**EXERCISE AIM:** Please output every line of the material as it stands, without the pictures.

**3D scene scripts:**
================
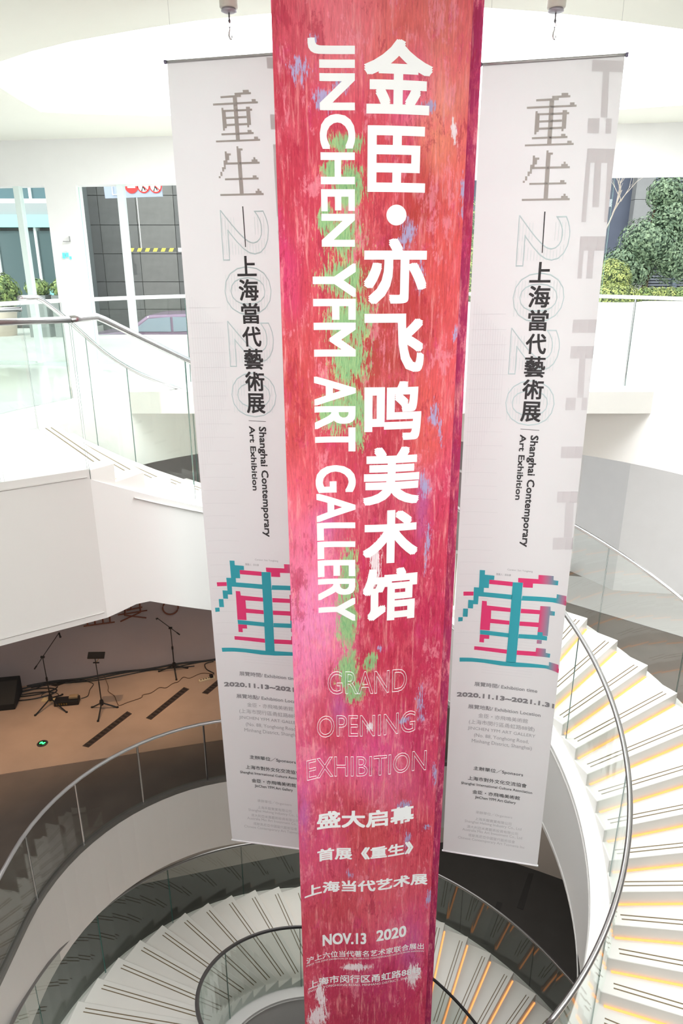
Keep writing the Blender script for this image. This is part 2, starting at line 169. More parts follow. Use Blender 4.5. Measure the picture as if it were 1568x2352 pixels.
WHITE=[[0.4211,-3.8289,0.119,0.043],[0.8947,-4.0014,0.057,0.15],[0.137,-4.1066,0.042,0.179],[0.0978,-4.3401,0.085,0.132],[0.5011,-1.5318,0.027,0.043],[0.5352,-0.3107,0.039,0.184],[0.9412,2.1745,0.014,0.083]]
PURPLE=[[0.2901,-1.3882,0.054,0.107],[0.8363,0.024,0.039,0.177],[0.0469,-2.2759,0.037,0.238],[0.8496,-3.6567,0.071,0.242],[0.2062,-0.0103,0.081,0.117]]
# ================================================================ SETTING
ZB, ZC = -5.74, -11.5                    # basement floor, lowest floor
CX, CY = 0.64, 6.02                      # axis of the stair well
def circ(cx, cy, r, a0, a1, n): return [(cx + r*math.sin(a0+(a1-a0)*i/n), cy + r*math.cos(a0+(a1-a0)*i/n)) for i in range(n+1)]
def slab_with_hole(name, outer, hole, z0, z1, m_top, m_side, m_bot, hole_z0=None, kind='structure'):
    """horizontal slab; outer and hole are polygons; hole rim may reach down to hole_z0"""
    bm = bmesh.new()
    def loop(pts, z): return [bm.verts.new((p[0], p[1], z)) for p in pts]
    tops = []
    for z, mi in ((z1, 0), (z0, 2)):
        vo, vh = loop(outer, z), loop(hole, z); es = []
        for L in (vo, vh):
            for i in range(len(L)): es.append(bm.edges.new((L[i], L[(i+1) % len(L)])))
        r = bmesh.ops.triangle_fill(bm, use_beauty=True, use_dissolve=False, edges=es, normal=(0, 0, 1))
        for g in r['geom']:
            if isinstance(g, bmesh.types.BMFace): g.material_index = mi
        tops.append((vo, vh))
    for k in (0, 1):
        a, b = tops[0][k], tops[1][k]; n = len(a)
        if k == 1 and hole_z0 is not None: b = loop(hole, hole_z0)
        for i in range(n):
            f = bm.faces.new((a[i], a[(i+1) % n], b[(i+1) % n], b[i])); f.material_index = 1
        if k == 1 and hole_z0 is not None:                 # give the downstand a back face
            cx = sum(p[0] for p in hole)/n; cy = sum(p[1] for p in hole)/n
            off = [(p[0]+(p[0]-cx)*.05, p[1]+(p[1]-cy)*.05) for p in hole]; c = loop(off, hole_z0); d = loop(off, z0)
            for i in range(n):
                f = bm.faces.new((b[i], b[(i+1) % n], c[(i+1) % n], c[i])); f.material_index = 1
                f = bm.faces.new((c[i], c[(i+1) % n], d[(i+1) % n], d[i])); f.material_index = 1
    bmesh.ops.recalc_face_normals(bm, faces=bm.faces)
    me = bpy.data.meshes.new(name); bm.to_mesh(me); bm.free()
    return tag(link(name, me, [m_top, m_side, m_bot]), kind=kind)
floor_in = mat('polished_white_floor', (234, 234, 232), 0.12, noise=.02, scale=1.2)
carpet = mat('brown_grey_floor', (112, 101, 93), 0.42, noise=.10, scale=3.0)
stagem = mat('stage_concrete', (170, 148, 132), 0.6, noise=.08, scale=2.2)
darkf = mat('black_stone_floor', (50, 49, 48), 0.3, noise=.12, scale=2.5)
rimw = mat('rim_white', (232, 230, 226), 0.5)
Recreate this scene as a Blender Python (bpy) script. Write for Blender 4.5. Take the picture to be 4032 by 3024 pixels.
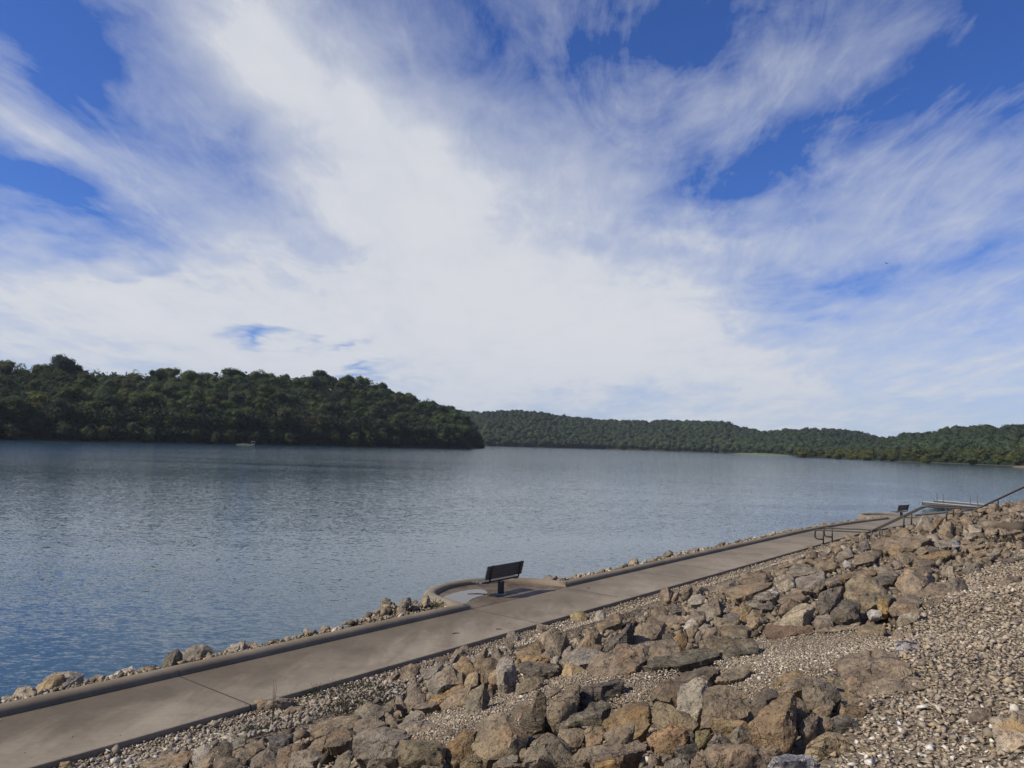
================
**RESULT:**
Keep writing the Blender script for this image. This is part 2, starting at line 169. More parts follow. Use Blender 4.5. Measure the picture as if it were 1568x2352 pixels.
WHITE=[[0.4211,-3.8289,0.119,0.043],[0.8947,-4.0014,0.057,0.15],[0.137,-4.1066,0.042,0.179],[0.0978,-4.3401,0.085,0.132],[0.5011,-1.5318,0.027,0.043],[0.5352,-0.3107,0.039,0.184],[0.9412,2.1745,0.014,0.083]]
PURPLE=[[0.2901,-1.3882,0.054,0.107],[0.8363,0.024,0.039,0.177],[0.0469,-2.2759,0.037,0.238],[0.8496,-3.6567,0.071,0.242],[0.2062,-0.0103,0.081,0.117]]
# ================================================================ SETTING
ZB, ZC = -5.74, -11.5                    # basement floor, lowest floor
CX, CY = 0.64, 6.02                      # axis of the stair well
def circ(cx, cy, r, a0, a1, n): return [(cx + r*math.sin(a0+(a1-a0)*i/n), cy + r*math.cos(a0+(a1-a0)*i/n)) for i in range(n+1)]
def slab_with_hole(name, outer, hole, z0, z1, m_top, m_side, m_bot, hole_z0=None, kind='structure'):
    """horizontal slab; outer and hole are polygons; hole rim may reach down to hole_z0"""
    bm = bmesh.new()
    def loop(pts, z): return [bm.verts.new((p[0], p[1], z)) for p in pts]
    tops = []
    for z, mi in ((z1, 0), (z0, 2)):
        vo, vh = loop(outer, z), loop(hole, z); es = []
        for L in (vo, vh):
            for i in range(len(L)): es.append(bm.edges.new((L[i], L[(i+1) % len(L)])))
        r = bmesh.ops.triangle_fill(bm, use_beauty=True, use_dissolve=False, edges=es, normal=(0, 0, 1))
        for g in r['geom']:
            if isinstance(g, bmesh.types.BMFace): g.material_index = mi
        tops.append((vo, vh))
    for k in (0, 1):
        a, b = tops[0][k], tops[1][k]; n = len(a)
        if k == 1 and hole_z0 is not None: b = loop(hole, hole_z0)
        for i in range(n):
            f = bm.faces.new((a[i], a[(i+1) % n], b[(i+1) % n], b[i])); f.material_index = 1
        if k == 1 and hole_z0 is not None:                 # give the downstand a back face
            cx = sum(p[0] for p in hole)/n; cy = sum(p[1] for p in hole)/n
            off = [(p[0]+(p[0]-cx)*.05, p[1]+(p[1]-cy)*.05) for p in hole]; c = loop(off, hole_z0); d = loop(off, z0)
            for i in range(n):
                f = bm.faces.new((b[i], b[(i+1) % n], c[(i+1) % n], c[i])); f.material_index = 1
                f = bm.faces.new((c[i], c[(i+1) % n], d[(i+1) % n], d[i])); f.material_index = 1
    bmesh.ops.recalc_face_normals(bm, faces=bm.faces)
    me = bpy.data.meshes.new(name); bm.to_mesh(me); bm.free()
    return tag(link(name, me, [m_top, m_side, m_bot]), kind=kind)
floor_in = mat('polished_white_floor', (234, 234, 232), 0.12, noise=.02, scale=1.2)
carpet = mat('brown_grey_floor', (112, 101, 93), 0.42, noise=.10, scale=3.0)
stagem = mat('stage_concrete', (170, 148, 132), 0.6, noise=.08, scale=2.2)
darkf = mat('black_stone_floor', (50, 49, 48), 0.3, noise=.12, scale=2.5)
rimw = mat('rim_white', (232, 230, 226), 0.5)
Recreate this scene as a Blender Python (bpy) script. Write for Blender 4.5. Take the picture to be 4032 by 3024 pixels.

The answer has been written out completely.